Otro maestro, Gunther Haensch, nos enseñó que para hacer buenos diccionarios había que desplegar, y apuntaba, «cosa rara hoy en día», abnegación, idealismo y entusiasmo.
En la etimología de la palabra entusiasmo está la ‘inspiración divina’; sin embargo, no es cuestión de fe, como nos cuenta Andrea Marcolongo en sus Etimologías para sobrevivir al caos, sino de intensidad, de pasión por conseguirlo a toda costa, de dar lo mejor de nosotros mismos; como nos enseñó otra maestra, María Moliner, se trata de aspirar a la perfección, aunque nos quedemos lejos.

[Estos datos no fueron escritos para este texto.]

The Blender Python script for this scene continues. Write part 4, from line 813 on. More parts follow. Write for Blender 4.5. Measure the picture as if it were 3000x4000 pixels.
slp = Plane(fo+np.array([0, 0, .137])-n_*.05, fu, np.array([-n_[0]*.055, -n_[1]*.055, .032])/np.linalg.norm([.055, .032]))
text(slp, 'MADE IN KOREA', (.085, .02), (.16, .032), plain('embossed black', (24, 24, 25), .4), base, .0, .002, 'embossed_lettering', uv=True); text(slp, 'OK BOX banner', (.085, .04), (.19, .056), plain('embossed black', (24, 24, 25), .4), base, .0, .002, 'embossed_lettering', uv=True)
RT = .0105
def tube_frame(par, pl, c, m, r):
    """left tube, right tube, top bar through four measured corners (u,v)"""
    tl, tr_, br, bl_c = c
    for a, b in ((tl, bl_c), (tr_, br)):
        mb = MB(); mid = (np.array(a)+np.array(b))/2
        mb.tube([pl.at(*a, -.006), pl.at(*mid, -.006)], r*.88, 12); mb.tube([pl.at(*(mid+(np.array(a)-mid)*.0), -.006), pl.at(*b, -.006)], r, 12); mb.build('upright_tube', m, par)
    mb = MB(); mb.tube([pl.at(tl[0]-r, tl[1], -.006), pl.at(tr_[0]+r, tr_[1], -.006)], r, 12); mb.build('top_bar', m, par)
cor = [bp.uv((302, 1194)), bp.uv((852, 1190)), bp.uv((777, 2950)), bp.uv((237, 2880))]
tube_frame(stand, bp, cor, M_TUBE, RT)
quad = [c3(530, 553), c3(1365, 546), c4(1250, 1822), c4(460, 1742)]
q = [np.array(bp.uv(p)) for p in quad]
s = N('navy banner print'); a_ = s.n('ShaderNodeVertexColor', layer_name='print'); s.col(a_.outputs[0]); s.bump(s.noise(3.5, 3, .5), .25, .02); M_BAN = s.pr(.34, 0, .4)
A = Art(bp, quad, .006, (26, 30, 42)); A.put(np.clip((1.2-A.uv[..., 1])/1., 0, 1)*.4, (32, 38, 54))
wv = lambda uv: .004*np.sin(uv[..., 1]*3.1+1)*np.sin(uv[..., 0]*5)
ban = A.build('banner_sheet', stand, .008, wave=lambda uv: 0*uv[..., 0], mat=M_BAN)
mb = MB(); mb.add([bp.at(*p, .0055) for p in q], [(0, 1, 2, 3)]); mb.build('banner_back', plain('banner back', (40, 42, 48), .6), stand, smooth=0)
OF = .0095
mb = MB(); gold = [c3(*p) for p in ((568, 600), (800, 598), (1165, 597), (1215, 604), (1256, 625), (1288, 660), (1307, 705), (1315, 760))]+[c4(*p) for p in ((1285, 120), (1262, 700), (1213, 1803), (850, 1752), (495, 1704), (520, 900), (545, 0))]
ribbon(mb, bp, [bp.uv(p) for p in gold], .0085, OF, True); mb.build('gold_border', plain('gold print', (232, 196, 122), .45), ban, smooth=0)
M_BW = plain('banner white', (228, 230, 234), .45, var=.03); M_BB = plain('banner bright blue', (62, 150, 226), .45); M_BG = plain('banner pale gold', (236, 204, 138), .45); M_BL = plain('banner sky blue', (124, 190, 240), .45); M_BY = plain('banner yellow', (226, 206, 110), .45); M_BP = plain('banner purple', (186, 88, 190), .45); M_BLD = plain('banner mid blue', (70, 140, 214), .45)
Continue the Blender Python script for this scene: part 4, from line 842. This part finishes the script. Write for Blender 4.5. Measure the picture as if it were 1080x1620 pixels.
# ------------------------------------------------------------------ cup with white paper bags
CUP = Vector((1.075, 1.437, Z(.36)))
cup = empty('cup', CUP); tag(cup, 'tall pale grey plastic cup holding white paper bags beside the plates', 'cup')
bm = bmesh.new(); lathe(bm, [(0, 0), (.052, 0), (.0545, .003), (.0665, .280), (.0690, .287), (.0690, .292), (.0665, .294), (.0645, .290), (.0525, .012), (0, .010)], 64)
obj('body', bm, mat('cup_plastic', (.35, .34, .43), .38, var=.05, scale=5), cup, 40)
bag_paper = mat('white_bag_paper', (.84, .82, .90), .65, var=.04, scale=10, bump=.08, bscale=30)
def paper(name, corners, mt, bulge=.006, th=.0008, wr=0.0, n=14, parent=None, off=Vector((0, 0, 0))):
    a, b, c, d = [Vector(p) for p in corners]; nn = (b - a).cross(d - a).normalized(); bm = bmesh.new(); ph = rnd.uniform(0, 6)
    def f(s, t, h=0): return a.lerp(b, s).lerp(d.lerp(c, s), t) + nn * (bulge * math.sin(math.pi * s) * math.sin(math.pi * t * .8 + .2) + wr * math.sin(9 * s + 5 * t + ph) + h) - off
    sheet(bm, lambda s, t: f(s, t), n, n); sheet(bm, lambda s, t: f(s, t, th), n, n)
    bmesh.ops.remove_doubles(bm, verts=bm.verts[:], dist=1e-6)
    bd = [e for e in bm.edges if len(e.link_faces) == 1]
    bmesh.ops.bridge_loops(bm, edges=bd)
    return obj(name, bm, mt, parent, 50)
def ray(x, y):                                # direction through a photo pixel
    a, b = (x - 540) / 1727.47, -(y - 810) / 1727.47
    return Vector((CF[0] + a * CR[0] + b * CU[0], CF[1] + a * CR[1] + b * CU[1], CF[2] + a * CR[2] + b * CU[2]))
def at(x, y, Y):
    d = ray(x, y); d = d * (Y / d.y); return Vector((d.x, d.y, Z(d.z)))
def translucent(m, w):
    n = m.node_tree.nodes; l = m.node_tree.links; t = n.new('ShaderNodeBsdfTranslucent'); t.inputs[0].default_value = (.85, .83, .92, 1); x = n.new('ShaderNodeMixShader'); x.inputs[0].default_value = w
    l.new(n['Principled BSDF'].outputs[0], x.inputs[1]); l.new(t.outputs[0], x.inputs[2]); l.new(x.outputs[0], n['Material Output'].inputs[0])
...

Llegué a la República Dominicana, a este «inverosímil archipiélago» en el que nos colocó Pedro Mir como solo un poeta sabe hacerlo, muy joven y muy ligera de equipaje.
Dejaba atrás mi Sevilla natal. Pocas ciudades dejan huella como la mía lo hace; al menos eso nos gusta pensar a los sevillanos. He vivido en Santo Domingo de Guzmán un poco más de treinta años.
Viajes y tornaviajes sobrevolando el Atlántico han reforzado mi identidad de dominicana marginal y también de forastera marginal en mi tierra natal.
La capacidad de maravilla que siempre ejercieron en mí las palabras de mi tierra se desbocó en el Caribe.
Y las palabras que para los dominicanos son comunes y corrientes, a veces denostadas, pronunciadas anónimamente en cualquier calle de Santiago de los Caballeros o en cualquier loma de Barahona o de Samaná, en un mercado a pie de calle en Manoguayabo, sobre la yola de un pescador o en la barra de un colmadón, para mí se convirtieron en una forma de vida que estrechó definitivamente los lazos que me unen a esta isla.
Y gracias a la pasión que he demostrado por sus palabras, y espero que gracias a alguna que otra cosilla más, siento que me he ganado el respeto y el aprecio de los dominicanos.
¿Qué más puede pedir una forastera marginal? ¿Qué más puede pedir quien solo se dedica a hacer diccionarios? ¿A qué más y a qué menos puede aspirar quien solo se dedica a hacer diccionarios desde una isla?